What emerges from Schafer’s study is a depiction of soldiers who share three fundamental beliefs: the idea that their war experiences have given them political insights that should translate into increased civic authority; the notion that the state is obligated to look after them in the post-war period in exchange for service provided during the war; and the rejection of divisions between veterans and the demand for equal access to benefits and resources. She argues that previous scholarly and policy-based analyses of post-war Mozambique have inaccurately assumed that contemporary veterans are a “species fundamentally different from their ancestors, both within Mozambican society and across cultural boundaries.” She rejects the “new war” theories popular with scholars like Mary Kaldor, arguing that Mozambique’s civil war was set against the backdrop of Cold War politics and apartheid South Africa and while it did not end until after the collapse of the Berlin Wall, it still warrants cross-cultural comparisons of veterans from so-called “old wars.”

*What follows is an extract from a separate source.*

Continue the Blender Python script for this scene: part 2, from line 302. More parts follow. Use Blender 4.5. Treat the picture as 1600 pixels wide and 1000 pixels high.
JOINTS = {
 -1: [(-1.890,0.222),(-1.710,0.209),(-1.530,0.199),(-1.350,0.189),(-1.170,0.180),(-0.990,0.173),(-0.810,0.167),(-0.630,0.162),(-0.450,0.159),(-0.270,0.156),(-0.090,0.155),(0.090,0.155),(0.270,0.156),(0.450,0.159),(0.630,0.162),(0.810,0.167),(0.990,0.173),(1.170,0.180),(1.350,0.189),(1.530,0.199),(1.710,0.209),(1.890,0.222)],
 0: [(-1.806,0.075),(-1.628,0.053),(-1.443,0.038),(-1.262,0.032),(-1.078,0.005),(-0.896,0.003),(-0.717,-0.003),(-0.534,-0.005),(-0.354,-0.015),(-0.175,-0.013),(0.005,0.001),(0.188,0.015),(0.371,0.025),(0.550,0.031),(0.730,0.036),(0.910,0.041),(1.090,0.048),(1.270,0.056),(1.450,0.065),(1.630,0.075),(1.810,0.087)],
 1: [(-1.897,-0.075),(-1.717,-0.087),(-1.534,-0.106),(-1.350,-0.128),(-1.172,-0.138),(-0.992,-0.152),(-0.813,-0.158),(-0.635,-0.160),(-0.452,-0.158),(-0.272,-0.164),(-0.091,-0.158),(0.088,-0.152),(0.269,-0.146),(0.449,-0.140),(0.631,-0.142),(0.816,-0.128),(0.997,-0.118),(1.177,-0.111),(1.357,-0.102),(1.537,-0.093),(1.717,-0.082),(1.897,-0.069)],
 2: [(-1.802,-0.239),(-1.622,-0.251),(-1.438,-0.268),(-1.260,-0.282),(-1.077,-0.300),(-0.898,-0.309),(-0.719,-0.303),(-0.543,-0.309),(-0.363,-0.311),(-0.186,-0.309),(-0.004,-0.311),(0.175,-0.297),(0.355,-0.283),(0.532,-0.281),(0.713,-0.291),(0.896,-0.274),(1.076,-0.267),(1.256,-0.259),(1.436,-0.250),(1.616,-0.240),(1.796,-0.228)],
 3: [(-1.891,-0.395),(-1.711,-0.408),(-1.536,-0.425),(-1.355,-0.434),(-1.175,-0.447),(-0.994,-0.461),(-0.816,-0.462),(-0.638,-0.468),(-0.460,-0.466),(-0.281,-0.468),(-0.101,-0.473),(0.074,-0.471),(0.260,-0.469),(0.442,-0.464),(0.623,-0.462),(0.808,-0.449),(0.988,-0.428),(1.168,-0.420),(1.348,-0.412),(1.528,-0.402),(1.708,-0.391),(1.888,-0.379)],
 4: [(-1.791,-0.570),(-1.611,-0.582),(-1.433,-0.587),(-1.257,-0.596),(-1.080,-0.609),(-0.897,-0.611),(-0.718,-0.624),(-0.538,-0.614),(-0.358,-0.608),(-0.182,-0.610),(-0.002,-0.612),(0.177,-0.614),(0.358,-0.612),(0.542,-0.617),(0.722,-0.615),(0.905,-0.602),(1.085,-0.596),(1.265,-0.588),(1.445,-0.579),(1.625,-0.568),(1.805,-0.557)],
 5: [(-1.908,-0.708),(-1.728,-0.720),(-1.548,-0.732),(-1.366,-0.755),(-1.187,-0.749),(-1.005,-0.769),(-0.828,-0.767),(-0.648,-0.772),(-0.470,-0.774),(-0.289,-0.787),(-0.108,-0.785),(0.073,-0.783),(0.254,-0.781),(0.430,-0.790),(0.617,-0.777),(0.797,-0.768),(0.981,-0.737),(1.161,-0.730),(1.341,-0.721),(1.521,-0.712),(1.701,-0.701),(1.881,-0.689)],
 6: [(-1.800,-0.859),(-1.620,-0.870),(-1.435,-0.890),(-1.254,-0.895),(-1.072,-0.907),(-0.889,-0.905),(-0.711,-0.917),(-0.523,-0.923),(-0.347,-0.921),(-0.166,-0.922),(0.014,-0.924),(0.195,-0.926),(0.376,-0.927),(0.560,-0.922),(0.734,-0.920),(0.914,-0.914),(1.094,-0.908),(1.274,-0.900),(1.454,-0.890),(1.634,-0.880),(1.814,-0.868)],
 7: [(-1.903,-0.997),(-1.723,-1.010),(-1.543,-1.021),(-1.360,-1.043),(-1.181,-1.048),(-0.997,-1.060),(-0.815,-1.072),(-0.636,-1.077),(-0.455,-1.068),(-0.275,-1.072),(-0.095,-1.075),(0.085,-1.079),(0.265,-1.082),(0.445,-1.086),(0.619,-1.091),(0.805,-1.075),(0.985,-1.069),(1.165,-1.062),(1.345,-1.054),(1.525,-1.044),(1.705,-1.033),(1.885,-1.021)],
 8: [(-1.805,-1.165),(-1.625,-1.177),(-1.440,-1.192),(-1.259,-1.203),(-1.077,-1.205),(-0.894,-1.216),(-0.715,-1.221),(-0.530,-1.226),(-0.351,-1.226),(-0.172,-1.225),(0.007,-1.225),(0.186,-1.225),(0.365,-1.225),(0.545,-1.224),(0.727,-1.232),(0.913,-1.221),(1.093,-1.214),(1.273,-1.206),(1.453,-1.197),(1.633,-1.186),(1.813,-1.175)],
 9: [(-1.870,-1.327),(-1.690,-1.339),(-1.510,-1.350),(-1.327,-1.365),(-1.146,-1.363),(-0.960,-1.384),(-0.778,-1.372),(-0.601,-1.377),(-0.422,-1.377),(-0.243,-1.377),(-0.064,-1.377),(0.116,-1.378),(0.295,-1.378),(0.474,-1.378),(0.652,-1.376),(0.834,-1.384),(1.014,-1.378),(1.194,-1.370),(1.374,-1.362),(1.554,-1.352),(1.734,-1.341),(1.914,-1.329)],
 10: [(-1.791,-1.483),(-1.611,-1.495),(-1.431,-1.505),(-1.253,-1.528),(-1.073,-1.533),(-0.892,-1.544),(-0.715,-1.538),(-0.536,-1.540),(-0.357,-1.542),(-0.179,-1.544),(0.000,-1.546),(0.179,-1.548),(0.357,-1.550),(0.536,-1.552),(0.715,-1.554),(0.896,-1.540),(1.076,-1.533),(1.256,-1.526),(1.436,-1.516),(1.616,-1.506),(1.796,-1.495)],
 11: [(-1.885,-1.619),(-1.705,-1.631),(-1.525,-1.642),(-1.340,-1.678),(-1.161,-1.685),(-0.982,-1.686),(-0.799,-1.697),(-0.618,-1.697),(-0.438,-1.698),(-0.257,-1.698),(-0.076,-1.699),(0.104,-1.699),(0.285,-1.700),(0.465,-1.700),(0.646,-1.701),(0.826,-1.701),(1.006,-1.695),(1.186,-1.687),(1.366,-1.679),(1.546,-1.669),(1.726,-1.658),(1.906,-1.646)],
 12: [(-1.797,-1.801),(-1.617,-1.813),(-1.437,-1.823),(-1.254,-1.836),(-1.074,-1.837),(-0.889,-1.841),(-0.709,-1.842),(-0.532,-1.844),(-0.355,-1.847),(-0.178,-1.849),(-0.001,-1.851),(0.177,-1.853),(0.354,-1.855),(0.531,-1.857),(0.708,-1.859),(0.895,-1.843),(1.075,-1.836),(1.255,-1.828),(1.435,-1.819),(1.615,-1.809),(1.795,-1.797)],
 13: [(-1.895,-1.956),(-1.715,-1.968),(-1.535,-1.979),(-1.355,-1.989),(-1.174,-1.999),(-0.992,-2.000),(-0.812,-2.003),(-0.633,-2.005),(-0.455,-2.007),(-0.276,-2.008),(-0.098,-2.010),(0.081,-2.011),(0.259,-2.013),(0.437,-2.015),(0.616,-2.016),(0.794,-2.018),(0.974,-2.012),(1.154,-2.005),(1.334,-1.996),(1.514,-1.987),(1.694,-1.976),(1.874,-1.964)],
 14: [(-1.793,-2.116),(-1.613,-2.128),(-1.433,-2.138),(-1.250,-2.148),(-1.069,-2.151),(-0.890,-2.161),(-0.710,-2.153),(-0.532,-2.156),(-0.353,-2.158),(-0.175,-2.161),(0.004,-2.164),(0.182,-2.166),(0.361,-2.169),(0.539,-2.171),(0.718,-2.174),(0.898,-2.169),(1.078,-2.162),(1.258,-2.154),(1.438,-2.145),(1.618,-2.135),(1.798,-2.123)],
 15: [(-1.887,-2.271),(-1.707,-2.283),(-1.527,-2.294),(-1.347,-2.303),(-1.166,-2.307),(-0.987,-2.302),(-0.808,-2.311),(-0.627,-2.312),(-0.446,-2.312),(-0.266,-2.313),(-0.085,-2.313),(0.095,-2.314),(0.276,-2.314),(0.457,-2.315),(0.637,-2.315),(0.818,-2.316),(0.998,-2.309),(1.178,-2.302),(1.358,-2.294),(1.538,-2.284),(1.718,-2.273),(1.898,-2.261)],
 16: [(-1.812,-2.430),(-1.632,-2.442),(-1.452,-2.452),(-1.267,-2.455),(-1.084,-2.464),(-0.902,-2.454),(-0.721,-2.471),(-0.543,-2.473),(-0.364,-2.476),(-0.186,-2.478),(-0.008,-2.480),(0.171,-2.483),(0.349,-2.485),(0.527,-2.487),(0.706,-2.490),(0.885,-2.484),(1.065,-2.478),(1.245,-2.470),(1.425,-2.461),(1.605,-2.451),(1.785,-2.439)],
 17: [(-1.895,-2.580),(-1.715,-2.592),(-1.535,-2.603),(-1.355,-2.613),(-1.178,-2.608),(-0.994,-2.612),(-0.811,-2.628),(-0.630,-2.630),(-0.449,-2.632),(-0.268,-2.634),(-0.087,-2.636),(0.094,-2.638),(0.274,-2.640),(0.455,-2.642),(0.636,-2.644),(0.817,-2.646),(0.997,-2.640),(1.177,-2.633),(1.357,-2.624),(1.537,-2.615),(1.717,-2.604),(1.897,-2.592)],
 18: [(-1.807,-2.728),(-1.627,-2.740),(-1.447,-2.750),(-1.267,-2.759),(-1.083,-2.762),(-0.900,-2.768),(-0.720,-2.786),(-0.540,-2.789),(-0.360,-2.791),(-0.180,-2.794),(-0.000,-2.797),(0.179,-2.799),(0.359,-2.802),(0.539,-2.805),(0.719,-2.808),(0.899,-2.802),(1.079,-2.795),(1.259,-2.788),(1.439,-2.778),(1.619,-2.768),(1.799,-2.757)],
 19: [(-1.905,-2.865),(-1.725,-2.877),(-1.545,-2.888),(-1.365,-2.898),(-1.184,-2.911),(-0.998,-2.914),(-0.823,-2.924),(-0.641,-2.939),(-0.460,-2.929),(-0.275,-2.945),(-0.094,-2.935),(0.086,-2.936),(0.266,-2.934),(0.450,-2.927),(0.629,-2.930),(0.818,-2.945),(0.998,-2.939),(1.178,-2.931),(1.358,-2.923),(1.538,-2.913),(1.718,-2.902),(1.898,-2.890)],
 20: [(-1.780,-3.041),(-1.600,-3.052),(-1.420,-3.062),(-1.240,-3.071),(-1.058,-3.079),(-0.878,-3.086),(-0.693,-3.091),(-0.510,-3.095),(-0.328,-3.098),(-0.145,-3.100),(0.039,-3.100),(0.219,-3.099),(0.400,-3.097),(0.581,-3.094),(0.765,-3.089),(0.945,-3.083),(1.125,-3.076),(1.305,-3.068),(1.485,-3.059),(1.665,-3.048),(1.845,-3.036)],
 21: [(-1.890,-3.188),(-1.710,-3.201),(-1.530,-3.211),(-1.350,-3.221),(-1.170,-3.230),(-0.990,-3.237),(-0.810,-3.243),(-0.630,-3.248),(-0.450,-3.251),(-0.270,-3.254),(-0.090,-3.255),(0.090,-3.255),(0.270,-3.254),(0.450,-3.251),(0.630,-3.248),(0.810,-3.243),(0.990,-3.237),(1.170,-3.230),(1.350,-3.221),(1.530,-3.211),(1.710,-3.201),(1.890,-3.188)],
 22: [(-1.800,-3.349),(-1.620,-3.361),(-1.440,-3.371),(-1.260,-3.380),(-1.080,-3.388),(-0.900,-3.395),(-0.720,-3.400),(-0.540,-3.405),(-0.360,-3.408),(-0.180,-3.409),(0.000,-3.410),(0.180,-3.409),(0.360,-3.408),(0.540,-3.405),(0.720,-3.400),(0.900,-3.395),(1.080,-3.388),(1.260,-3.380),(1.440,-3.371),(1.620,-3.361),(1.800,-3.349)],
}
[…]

Schafer also takes issue with the process of “othering” African soldiers and seeing them as somehow more wild, barbaric, and irrational than Western veterans. Instead, she favors a comparative perspective that places the Mozambican veterans in a shared, universal social group while at the same time acknowledging their historically specific and socially constructed features. Her approach allows for broader applications of her analysis to post-conflict societies across time and space and challenges the notion of African exceptionalism.

One of the real values of Schafer’s analysis is her exploration of the psychology of combatants. Like Mahmood Mamdani’s seminal work When Victims Become Killers: Colonialism, Nativism, and the Genocide in Rwanda and Ted Robert Gurr’s Why Men Rebel, Schafer provides a view into the minds of individuals committing massive atrocities. Throughout the book are several excerpts from interviews she conducted in Mozambique that explore the question of how killing, an unthinkable act, becomes thinkable during war: “Q. Do you know if you yourself killed anyone during the war? A. I killed many Q. How do you feel about this? A. I feel bad, because it’s not a good thing. The problem is that he also wanted to kill me, and I was there to kill him, so we entered into shock.”

In sharing these narrations of war, Schafer explains how soldiers found themselves in the situations they did, in military positions for which they did not volunteer and ignorant of the movements for which they were fighting. She explores their subsequent political education and military training, as well as the process of demobilizing and reintegrating them. She devotes two chapters to focusing on veterans’ roles in post-war society, looking at assistance from the state and external sources and from veterans’ associations and local-level politics.

This book is a valuable contribution to the literature on the reintegration of combatants in post-conflict societies. With its clear and accessible writing style, it will be of a great use to students and researchers from various fields, including political science, anthropology, and sociology. It also opens up new directions and possibilities for research on the process of post-war reconciliation.